The heritage monument of national importance is named ‘Shah Jahan ki Baoli’ and was also referred to as ‘Spring of paradise’. “This baoli is the finest and the best preserved one in Haryana. It is locally known as ‘Gyani Chor ki Gupha’. According to an inscription on the wall of the well, it was built by Saidu Kala, a chobdar to Mughal Emperor Shah Jahan, in AH 1069 (CE 1658-59). The baoli, an elaborate structure of brick and lime kankar block, has one hundred one steps in three stages, separated by landings leading to the water level. At the end of the flight of steps is the circular well. The subsidiary staircases built within the thickness of the walls provide access to the landings. In view of its historical importance, it was declared protected as a monument of national importance vide notification no. 4891 dated 12-02-1923,” reads an inscription on the compound.

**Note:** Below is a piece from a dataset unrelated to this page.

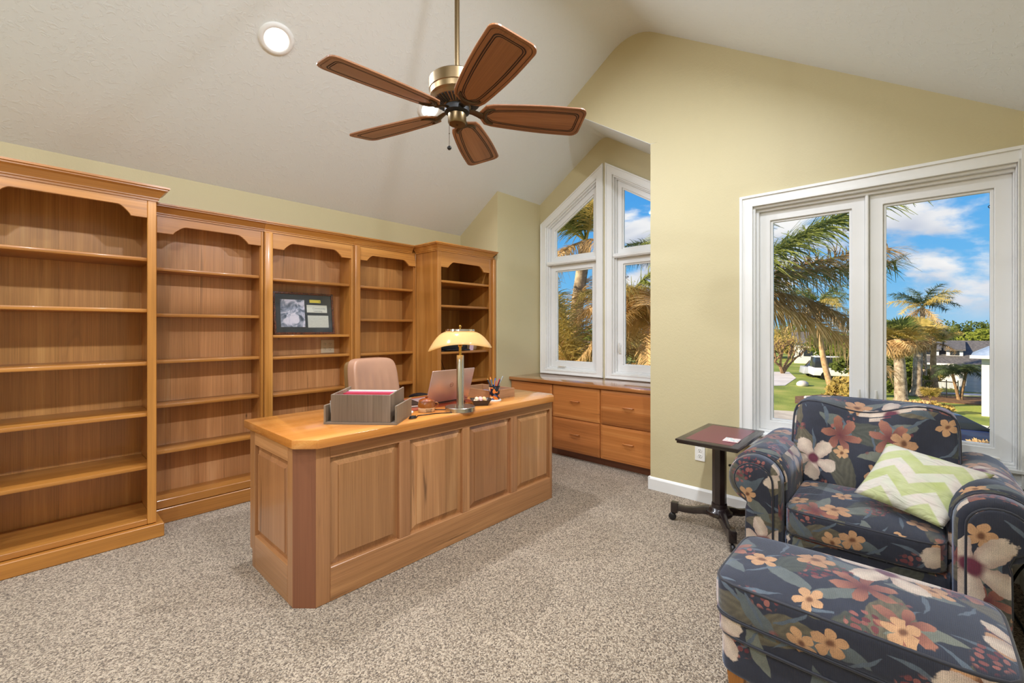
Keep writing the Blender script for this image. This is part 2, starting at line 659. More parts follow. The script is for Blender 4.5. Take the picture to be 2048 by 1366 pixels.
# ------------------------------------------------------------------ the room shell
U1, U2, UB = 3.303, 4.015, -2.7       # window wall, alcove window wall, wall behind the camera
V0, V1 = -.405, 3.803                 # right wall, bookcase wall
VA, VB = 1.53, 3.216                  # alcove sides
RV, RZ = 1.687, 3.716                 # main ridge
SL = .66
zL = lambda v: 2.319 + SL * (V1 - v)
zR = lambda v: 2.337 + SL * (v + .40)
AR = 2.368                            # alcove ridge
ZAR = zL(AR)
zA = lambda v: ZAR - .652 * (AR - v)

fl = MB().box(UB, 4.2, V0 - .2, V1 + .2, -.12, 0)
struct(fl.build('floor', CARPET))


def ridge(dz=0.0):
    w = .20
    pts = []
    for i in range(9):
        s = i / 8
        a = Vector((RV - w, zR(RV - w))); b = Vector((RV, RZ)); c = Vector((RV + w, zL(RV + w)))
        p = a * (1 - s) ** 2 + b * 2 * s * (1 - s) + c * s * s
        pts.append((p.x, p.y + dz))
    return pts


lo = [(V0 - .2, zR(V0 - .2))] + ridge() + [(V1 + .2, zL(V1 + .2))]
hi = [(y, z + .16) for y, z in lo]
ce = MB().prism(lo + hi[::-1], UB - .2, U1 + .002, 'x')
# the alcove carries the left slope on and has a right slope of its own
w = .05
rg = [(AR - w, zA(AR - w)), (AR - w * .3, ZAR - .022), (AR + w * .3, ZAR - .022), (AR + w, zL(AR + w))]
la = [(VA - .1, zA(VA - .1))] + rg + [(VB + .1, zL(VB + .1))]
ce.prism(la + [(y, z + .16) for y, z in la][::-1], U1 + .002, U2 + .14, 'x')
struct(ce.build('ceiling', CEIL, smooth=12))

TOPZ = .02
wl = MB().box(UB, U1 + .1, V1, V1 + .12, 0, zL(V1) + .05)
struct(wl.build('wall_left', WALL))
wr = MB().box(UB, U1 + .12, V0 - .12, V0, 0, zR(V0) + .05)
struct(wr.build('wall_right', WALL))

# window wall: opening WV0..WV1 x WZ0..WZ1, alcove opening VA..VB
WV0, WV1, WZ0, WZ1 = -.385, .80, .545, 2.088
wf = MB()
T0, T1 = U1, U1 + .12
up = TOPZ
wf.prism([(VB, 0), (V1, 0), (V1, zL(V1) + up), (VB, zL(VB) + up)], T0, T1, 'x')
rd = [p for p in ridge(up)]
wf.prism([(VA, zA(VA) + .004), (AR - w, zA(AR - w) + .004), (AR, ZAR + .002), (RV + .2, zL(RV + .2) + up)] + rd[::-1][1:] + [(VA - .06, zR(VA - .06) + up), (VA - .06, zA(VA))], T0, T1, 'x')
wf.prism([(WV1, 0), (VA, 0), (VA, zA(VA)), (VA - .06, zA(VA)), (VA - .06, zR(VA - .06) + up), (WV1, zR(WV1) + up)], T0, T1, 'x')
wf.prism([(WV0, WZ1), (WV1, WZ1), (WV1, zR(WV1) + up), (WV0, zR(WV0) + up)], T0, T1, 'x')
wf.prism([(WV0, 0), (WV1, 0), (WV1, WZ0), (WV0, WZ0)], T0, T1, 'x')
wf.prism([(V0, 0), (WV0, 0), (WV0, zR(WV0) + up), (V0, zR(V0) + up)], T0, T1, 'x')
struct(wf.build('wall_front', WALL))
struct(MB().prism([(VB, 0), (VB + .1, 0), (VB + .1, zL(VB + .1) + up), (VB, zL(VB) + up)], U1 + .12, U2 + .12, 'x').build('wall_alcove_left', WALL))
struct(MB().prism([(VA - .1, 0), (VA, 0), (VA, zA(VA) + up), (VA - .1, zA(VA - .1) + up)], U1 + .12, U2 + .12, 'x').build('wall_alcove_right', WALL))
wb = MB()
bk = [(V0, 0), (V1, 0), (V1, zL(V1) + up)] + rd[::-1] + [(V0, zR(V0) + up)]
wb.prism(bk, UB - .12, UB, 'x')
struct(wb.build('wall_back', WALL))

# alcove window wall with two trapezoid openings
GT = lambda v: 2.471 + .616 * (3.198 - v)            # outer edge of the left casing's raking head
CW, SILL = .078, .80
aL0, aL1, aL2 = 3.198, 3.198 - CW, 2.373 + CW         # outer left, opening left, opening right
mir = lambda v: 2 * 2.359 - v
RK = CW * math.sqrt(1 + .616 ** 2)
oz = lambda v: GT(v) - RK
wa = MB()
b0, b1 = U2, U2 + .12
wa.prism([(aL1, 0), (VB, 0), (VB, zL(VB) + up), (aL1, zL(aL1) + up)], b0, b1, 'x')
wa.prism([(mir(aL2), 0), (aL2, 0), (aL2, zL(aL2) + up), (AR, ZAR + up), (mir(aL2), zA(mir(aL2)) + up)], b0, b1, 'x')
wa.prism([(VA, 0), (mir(aL1), 0), (mir(aL1), zA(mir(aL1)) + up), (VA, zA(VA) + up)], b0, b1, 'x')
wa.prism([(aL2, oz(aL2)), (aL1, oz(aL1)), (aL1, zL(aL1) + up), (aL2, zL(aL2) + up)], b0, b1, 'x')
wa.prism([(mir(aL1), oz(aL1)), (mir(aL2), oz(aL2)), (mir(aL2), zA(mir(aL2)) + up), (mir(aL1), zA(mir(aL1)) + up)], b0, b1, 'x')
wa.box(b0, b1, aL2, aL1, 0, SILL)
wa.box(b0, b1, mir(aL1), mir(aL2), 0, SILL)
struct(wa.build('wall_alcove_front', WALL))

# baseboards
bp = lambda z: [(0, 0), (0, .0), (0, .0)]
bb = MB()
prof = [(0, 0), (.015, 0), (.015, .082), (.009, .092), (.004, .098), (0, .098)]
bb.prism([(U1 - x, z) for x, z in prof], V0, VA + .012, 'y')
bb.prism([(VA + x, z) for x, z in prof], U1 - .014, 3.56, 'y') if False else None
bb.box(U1 - .014, 3.57, VA, VA + .014, 0, .096)
struct(bb.build('baseboard_front', WHITE))
b2 = MB().prism([(V0 + x, z) for x, z in prof], UB, U1 - .012, 'x')
struct(b2.build('baseboard_right', WHITE))


# ------------------------------------------------------------------ windows
def rect(v0, v1, z0, z1): return [(v0, z0), (v1, z0), (v1, z1), (v0, z1)]


def inset(r, d):
    """rectangle or raking quadrilateral (v0,z0)(v1,z0)(v1,z1)(v0,z2) inset by d"""
    (x0, z0), (x1, _), (_, z1), (_, z2) = r
    k = (z1 - z2) / (x1 - x0)
    a = d * math.sqrt(1 + k * k)
    top = lambda x: z2 + k * (x - x0) - a
    return [(x0 + d, z0 + d), (x1 - d, z0 + d), (x1 - d, top(x1 - d)), (x0 + d, top(x0 + d))]


def casing(outer, inner, u, parent, name='casing', m=WHITE):
    q = MB().ring(outer, inner, u - .016, u + .002)
    k = inset(outer, .016)
    q.ring(outer, k, u - .024, u - .015)
    q.ring(inset(inner, -.012), inner, u - .020, u - .015)
    return q.build(name, m, parent, bevel=.002)


def sash(op, u, parent, fw, name='sash'):
    """sash frame filling op: outer frame, stepped glazing bead, pane"""
    i1 = inset(op, fw)
    q = MB().ring(op, i1, u, u + .045)
    i2 = inset(i1, .014)
    q.ring(i1, i2, u + .014, u + .04)
    o = q.build(name, VINYL, parent, bevel=.0025)
    MB().prism(i2, u + .024, u + .030, 'x').build('glass_pane', GLASS, o)
    return o


def crank(u, v, z, parent):
    q = MB()
    q.box(u - .035, u, v - .05, v + .05, z, z + .014)
    q.box(u - .045, u - .02, v - .06, v + .03, z + .012, z + .024)
    return q.build('crank_handle', PLASTIC, parent, bevel=.006, seg=2)


def lever(u, v, z, parent):
    q = MB().box(u - .012, u, v - .012, v + .012, z - .01, z + .05)
    q.tube([(u - .012, v, z), (u - .03, v, z + .02), (u - .03, v, z + .10)], [.008, .009, .007], 8)
    return q.build('sash_lock', PLASTIC, parent, smooth=50)


def tab(u, v, z, parent):
    pts = [(u, v + math.cos(a) * .012, z + math.sin(a) * .008) for a in [i * PI / 6 for i in range(12)]]
    q = MB().tube(pts, .0018, 6, True).box(u - .004, u + .004, v - .022, v - .011, z - .005, z + .005)
    return q.build('screen_tab', BLACK, parent)


w1 = struct(thing('window_1', '', ''))
del w1['label'], w1['category']
outer = rect(-.4035, .877, .474, 2.162)
inner = rect(WV0, WV1 - .002, .552, 2.086)
q = MB().ring(outer, inner, U1 - .016, U1 + .002)
q.ring(outer, rect(-.3955, .861, .490, 2.146), U1 - .026, U1 - .015)
q.ring(rect(WV0 - .004, WV1 + .014, .538, 2.10), inner, U1 - .022, U1 - .015)
q.box(U1 - .034, U1, -.4035, .885, .548, .562)
q.build('casing', WHITE, w1)
# jamb, stepped
q = MB().ring(rect(WV0, WV1 - .002, .552, 2.086), rect(WV0 + .004, .785, .570, 2.070), U1, U1 + .11)
q.ring(rect(WV0 + .004, .785, .570, 2.070), rect(WV0 + .010, .770, .582, 2.052), U1 + .03, U1 + .11)
q.build('jamb', VINYL, w1, bevel=.002)
q = MB().box(U1 + .035, U1 + .105, .190, .2085, .58, 2.054)
q.box(U1 + .03, U1 + .06, .193, .2055, .58, 2.054)
q.build('mullion', VINYL, w1, bevel=.002)
s1 = sash(rect(.210, .770, .582, 2.052), U1 + .055, w1, .062)
s2 = sash(rect(WV0 + .01, .189, .582, 2.052), U1 + .055, w1, .062)
crank(U1 + .055, .62, .582, w1); crank(U1 + .055, -.27, .582, w1)
lever(U1 + .055, .236, .80, w1); lever(U1 + .055, .158, .80, w1)
tab(U1 + .078, .302, 1.87, s1); tab(U1 + .078, -.305, 1.90, s2); tab(U1 + .078, -.305, .742, s2)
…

Convoys and travellers passing by the baoli used to stop here so that the travellers as well their horses could quench their thirst and rest for a while before embarking on the onward journey.
Old-timers say with passage of time, the historical monument became a safe haven for unscrupulous elements and came to be known as ‘Jani Chor ki baoli’ after a thief who was believed to stay there and hid the stolen valuables inside the baoli. The baoli was damaged during the floods of 1995 as its wall collapsed. Following that, repair and maintenance work was taken up to protect and preserve the ancient structure.
As of now, the baoli is under the protection of the Archaeological Survey of India (ASI) and the area around it has been declared a regulated area.
However, the heritage monument has not got the attention it deserves and has not been developed as a site of tourist attraction despite its archaeological significance. Water in the baoli is covered with moss and the floor on one side of the monument has caved in. The plaster and bricks have also started coming out at several points.
Residents have constructed houses in the regulated area and haphazard constructions still continue here.
“There are no proper lighting arrangements at the baoli, nor is there any night watchman. Hence, it is often thronged by drug-addicts and anti-social elements during night,” says Rajpal Ahlawat, vice-president of the Meham Bar Association, whose house is located in front of the monument. Nevertheless, the greenery around the monument, has a variety of birds nestling and chirping happily and a serene ambience gives a blissful vibe to the place.
“Despite being in a dilapidated condition, Meham’s baoli is an evident creation of art and architecture and should be preserved for posterity,” observes literary journalist Rajkishan Nain. Cultural historian Ranbir Singh Phogat says that to preserve the structure, more technical information can be obtained from satellite images with the help of a ground-penetrating radar.
Meham SDM Mukund says the monument was under the control and protection of the ASI, but the local administration would aid in its conservation by ensuring cleanliness and maintenance of the area in which the baoli is located.
“We will also rope in the village panchayat, other local bodies and departments concerned to make a more concerted effort in this regard,” he states.